• _DIRECTIONS_
Write out all of the lines below, exactly and completely.

• _SUPPLIED DATA_
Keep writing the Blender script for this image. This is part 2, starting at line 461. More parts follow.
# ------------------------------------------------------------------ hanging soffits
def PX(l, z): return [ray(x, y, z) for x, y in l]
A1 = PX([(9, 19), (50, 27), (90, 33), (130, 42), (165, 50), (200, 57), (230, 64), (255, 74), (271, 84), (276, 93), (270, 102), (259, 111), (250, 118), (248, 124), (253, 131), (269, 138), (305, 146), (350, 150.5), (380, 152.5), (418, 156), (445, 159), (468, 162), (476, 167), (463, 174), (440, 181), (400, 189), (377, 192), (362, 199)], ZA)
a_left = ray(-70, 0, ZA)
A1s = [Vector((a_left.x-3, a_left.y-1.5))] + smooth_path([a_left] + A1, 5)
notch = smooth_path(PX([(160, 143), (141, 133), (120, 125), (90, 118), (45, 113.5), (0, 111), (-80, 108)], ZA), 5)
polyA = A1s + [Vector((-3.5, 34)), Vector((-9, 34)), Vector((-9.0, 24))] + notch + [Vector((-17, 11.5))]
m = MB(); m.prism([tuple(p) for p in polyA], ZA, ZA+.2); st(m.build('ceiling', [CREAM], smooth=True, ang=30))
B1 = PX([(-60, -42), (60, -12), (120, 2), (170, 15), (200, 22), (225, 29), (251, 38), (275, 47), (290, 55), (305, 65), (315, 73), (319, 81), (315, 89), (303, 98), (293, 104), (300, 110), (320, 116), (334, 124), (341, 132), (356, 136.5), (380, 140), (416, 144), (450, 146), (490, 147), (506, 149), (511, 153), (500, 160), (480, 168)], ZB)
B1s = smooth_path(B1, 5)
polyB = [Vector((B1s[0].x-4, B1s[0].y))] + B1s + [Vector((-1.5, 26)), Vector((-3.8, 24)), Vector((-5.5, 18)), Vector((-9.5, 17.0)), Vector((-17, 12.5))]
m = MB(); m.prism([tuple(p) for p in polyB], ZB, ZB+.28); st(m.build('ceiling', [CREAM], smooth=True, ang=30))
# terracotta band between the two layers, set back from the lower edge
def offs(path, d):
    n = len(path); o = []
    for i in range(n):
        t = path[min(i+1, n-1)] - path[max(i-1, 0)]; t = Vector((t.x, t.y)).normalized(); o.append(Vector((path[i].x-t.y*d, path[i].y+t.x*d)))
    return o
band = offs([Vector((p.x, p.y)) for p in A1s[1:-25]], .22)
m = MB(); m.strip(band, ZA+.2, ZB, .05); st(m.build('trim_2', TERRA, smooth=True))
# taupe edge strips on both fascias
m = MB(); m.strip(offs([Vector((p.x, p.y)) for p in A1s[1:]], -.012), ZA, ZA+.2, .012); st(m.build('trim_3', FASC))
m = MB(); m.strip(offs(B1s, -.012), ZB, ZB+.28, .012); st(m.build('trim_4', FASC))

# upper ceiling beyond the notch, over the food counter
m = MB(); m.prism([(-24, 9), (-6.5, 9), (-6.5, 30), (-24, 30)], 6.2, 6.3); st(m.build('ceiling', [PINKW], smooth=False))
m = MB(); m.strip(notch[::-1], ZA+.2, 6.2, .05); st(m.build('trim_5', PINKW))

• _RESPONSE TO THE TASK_
Keep writing the Blender script for this image. This is part 2, starting at line 461. More parts follow.
# ------------------------------------------------------------------ hanging soffits
def PX(l, z): return [ray(x, y, z) for x, y in l]
A1 = PX([(9, 19), (50, 27), (90, 33), (130, 42), (165, 50), (200, 57), (230, 64), (255, 74), (271, 84), (276, 93), (270, 102), (259, 111), (250, 118), (248, 124), (253, 131), (269, 138), (305, 146), (350, 150.5), (380, 152.5), (418, 156), (445, 159), (468, 162), (476, 167), (463, 174), (440, 181), (400, 189), (377, 192), (362, 199)], ZA)
a_left = ray(-70, 0, ZA)
A1s = [Vector((a_left.x-3, a_left.y-1.5))] + smooth_path([a_left] + A1, 5)
notch = smooth_path(PX([(160, 143), (141, 133), (120, 125), (90, 118), (45, 113.5), (0, 111), (-80, 108)], ZA), 5)
polyA = A1s + [Vector((-3.5, 34)), Vector((-9, 34)), Vector((-9.0, 24))] + notch + [Vector((-17, 11.5))]
m = MB(); m.prism([tuple(p) for p in polyA], ZA, ZA+.2); st(m.build('ceiling', [CREAM], smooth=True, ang=30))
B1 = PX([(-60, -42), (60, -12), (120, 2), (170, 15), (200, 22), (225, 29), (251, 38), (275, 47), (290, 55), (305, 65), (315, 73), (319, 81), (315, 89), (303, 98), (293, 104), (300, 110), (320, 116), (334, 124), (341, 132), (356, 136.5), (380, 140), (416, 144), (450, 146), (490, 147), (506, 149), (511, 153), (500, 160), (480, 168)], ZB)
B1s = smooth_path(B1, 5)
polyB = [Vector((B1s[0].x-4, B1s[0].y))] + B1s + [Vector((-1.5, 26)), Vector((-3.8, 24)), Vector((-5.5, 18)), Vector((-9.5, 17.0)), Vector((-17, 12.5))]
m = MB(); m.prism([tuple(p) for p in polyB], ZB, ZB+.28); st(m.build('ceiling', [CREAM], smooth=True, ang=30))
# terracotta band between the two layers, set back from the lower edge
def offs(path, d):
    n = len(path); o = []
    for i in range(n):
        t = path[min(i+1, n-1)] - path[max(i-1, 0)]; t = Vector((t.x, t.y)).normalized(); o.append(Vector((path[i].x-t.y*d, path[i].y+t.x*d)))
    return o
band = offs([Vector((p.x, p.y)) for p in A1s[1:-25]], .22)
m = MB(); m.strip(band, ZA+.2, ZB, .05); st(m.build('trim_2', TERRA, smooth=True))
# taupe edge strips on both fascias
m = MB(); m.strip(offs([Vector((p.x, p.y)) for p in A1s[1:]], -.012), ZA, ZA+.2, .012); st(m.build('trim_3', FASC))
m = MB(); m.strip(offs(B1s, -.012), ZB, ZB+.28, .012); st(m.build('trim_4', FASC))

# upper ceiling beyond the notch, over the food counter
m = MB(); m.prism([(-24, 9), (-6.5, 9), (-6.5, 30), (-24, 30)], 6.2, 6.3); st(m.build('ceiling', [PINKW], smooth=False))
m = MB(); m.strip(notch[::-1], ZA+.2, 6.2, .05); st(m.build('trim_5', PINKW))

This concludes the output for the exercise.